The chapters examine a variety of social and cultural practices, and consideration is given to environment, legal and political conditions and power relations. The contributions by a range of experts of Sámi studies and Indigenous scholars are drawn from across the Sápmi region, which spans from central Norway and central Sweden across Finnish Lapland to the Kola Peninsula in Russia. Sámi perspectives, concepts and ways of knowing are foregrounded throughout the volume. The material connects with wider discussions within Indigenous studies and engages with current concerns relating to globalization, environmental and cultural change, Arctic politics, multiculturalism, postcolonialism and neoliberalism.

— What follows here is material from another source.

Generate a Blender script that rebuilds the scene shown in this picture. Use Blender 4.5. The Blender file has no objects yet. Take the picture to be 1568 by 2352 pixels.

The Sámi World will be of interest to scholars from a number of disciplines, including Indigenous studies, anthropology, sociology, geography, history and political science.
About the Author: Sanna Valkonen is a Sámi scholar and Professor of Sámi Research at the University of Lapland, Finland. She is co-editor of Knowing from the Indigenous North: Sámi Approaches to History, Politics and Belonging (Routledge, 2018).
Áile Aikio is a Sámi scholar and doctoral candidate of sociology at the University of Lapland, Finland. In her PhD research, Aikio examines indigenization of the museum.
Saara Alakorva is a Sámi scholar, doctoral candidate of political sciences, and university teacher of Arctic world politics at the University of Lapland, Finland. In her PhD research, Alakorva studies Sámi political history and contemporary Sámi political thinking.
Sigga-Marja Magga is a Sámi scholar and post-doctoral researcher at the University of Lapland, Finland. Her work focuses on duodji handicraft and duodji epistemes.